Something similar can be said of her only children’s book.  As France inspired Little Saint, it must have birthed In the City of Paris.  The two texts are linked by the illustrated book’s final page in which a non-sequiter account of the history of St. Denis makes an appearance (perhaps further evidence that Hannah Green allowed a theme to infiltrate her life).  Perhaps, just as the story of the Saint had struck her, she felt real pity for the poor dogs sitting on the sidewalk while the beauty of the park raged on outside of their reach.  And she brought justice to the idea by repeating it, over and over.  The cadence of this book seems to mimic Green’s very style of composition, hammering again and again at some idea until it conveys what it should.
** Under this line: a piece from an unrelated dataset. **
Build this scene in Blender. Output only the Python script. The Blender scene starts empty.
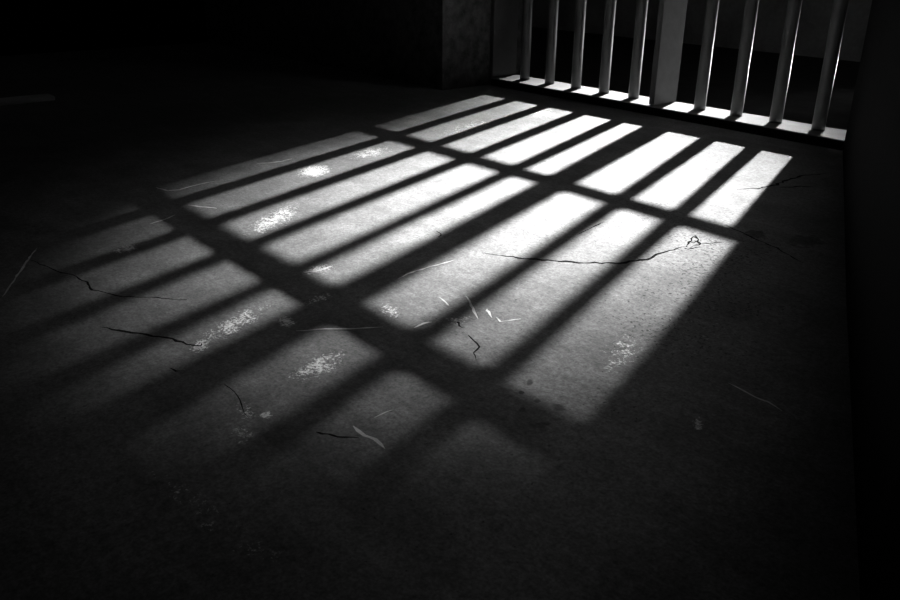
import bpy, bmesh, math, random
from mathutils import Vector, Matrix, noise
G = 0.786                      # gate units -> metres
C = bpy.context.scene.collection
rnd = random.Random(7)

# ------------------------------------------------------------------ helpers
def link(name, bm, mat, parent=None, smooth=False):
    me = bpy.data.meshes.new(name)
    bmesh.ops.recalc_face_normals(bm, faces=bm.faces)
    bm.to_mesh(me); bm.free()
    me.materials.append(mat)
    if smooth:
        for f in me.polygons: f.use_smooth = True
    o = bpy.data.objects.new(name, me); C.objects.link(o)
    if parent: o.parent = parent
    return o

def box_bm(x0, x1, y0, y1, z0, z1, bev=0.0, cuts=0, jit=0.0, seed=0):
    bm = bmesh.new()
    bmesh.ops.create_cube(bm, size=1)
    for v in bm.verts:
        v.co = Vector((x0 if v.co.x < 0 else x1, y0 if v.co.y < 0 else y1, z0 if v.co.z < 0 else z1)) * G
    if bev:
        bmesh.ops.bevel(bm, geom=bm.edges[:], offset=bev * G, segments=2, profile=.6, affect='EDGES')
    if cuts:
        ext = [(x1 - x0), (y1 - y0), (z1 - z0)]
        ax = ext.index(max(ext)); n = Vector((0, 0, 0)); n[ax] = 1
        lo = [x0, y0, z0][ax] * G; hi = [x1, y1, z1][ax] * G
        for i in range(1, cuts):
            co = Vector((0, 0, 0)); co[ax] = lo + (hi - lo) * i / cuts
            bmesh.ops.bisect_plane(bm, geom=bm.verts[:] + bm.edges[:] + bm.faces[:], plane_co=co, plane_no=n)
        for v in bm.verts:
            if jit:
                q = v.co * 18 + Vector((seed * 3.1, seed, 0))
                v.co += Vector((noise.noise(q), noise.noise(q + Vector((9, 4, 2))), noise.noise(q + Vector((2, 7, 5))))) * jit * G
    return bm

def rod_bm(p0, p1, r, seg=24, rings=24, jit=0.0, seed=0):
    """round bar between two points, a little uneven like old painted iron"""
    bm = bmesh.new()
    p0 = Vector(p0) * G; p1 = Vector(p1) * G
    d = (p1 - p0).normalized()
    a = d.orthogonal().normalized(); b = d.cross(a)
    prev = None
    for i in range(rings + 1):
        t = i / rings; c = p0.lerp(p1, t); ring = []
        for k in range(seg):
            an = 2 * math.pi * k / seg
            dr = a * math.cos(an) + b * math.sin(an)
            q = c * 25 + dr * .6 + Vector((seed, seed * 2.3, 0))
            ring.append(bm.verts.new(c + dr * (r * G + noise.noise(q) * jit * G)))
        if prev:
            for k in range(seg):
                bm.faces.new((prev[k], prev[(k + 1) % seg], ring[(k + 1) % seg], ring[k]))
        else:
            bm.faces.new(ring)
        prev = ring
    bm.faces.new(prev)
    return bm

def prism_bm(poly, z0, z1):
    bm = bmesh.new()
    lo = [bm.verts.new((x * G, y * G, z0 * G)) for x, y in poly]
    hi = [bm.verts.new((x * G, y * G, z1 * G)) for x, y in poly]
    n = len(poly)
    bm.faces.new(lo); bm.faces.new(hi)
    for i in range(n):
        bm.faces.new((lo[i], lo[(i + 1) % n], hi[(i + 1) % n], hi[i]))
    return bm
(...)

In In the The City of Paris, Greene accomplishes such a full-spectrum view of a singular moment.  It’s monotone cadence allows it a sort of rhythm, one which swallows each of it’s components into an organized whole.  It’s choice of pace enforces this.  Instead of introducing more and more unlikely characters allowed into the park in contrast to the dog, she introduces fairies then cats then hippopotami then pigeons.  There is no build up.  She doesn’t get grander and more elaborate with each new entry, but lumps them all together.  It’s a democratization of the imagination.  It’s the chorus of a song reappearing after each new stanza, holding you to the theme, but changing your view of it at each step, unsettling your expectations.  And perhaps the fullness of a democratic understanding is simply the effect of spending a long time with a single theme: eventually, you must see all of the angles, and in no particular order.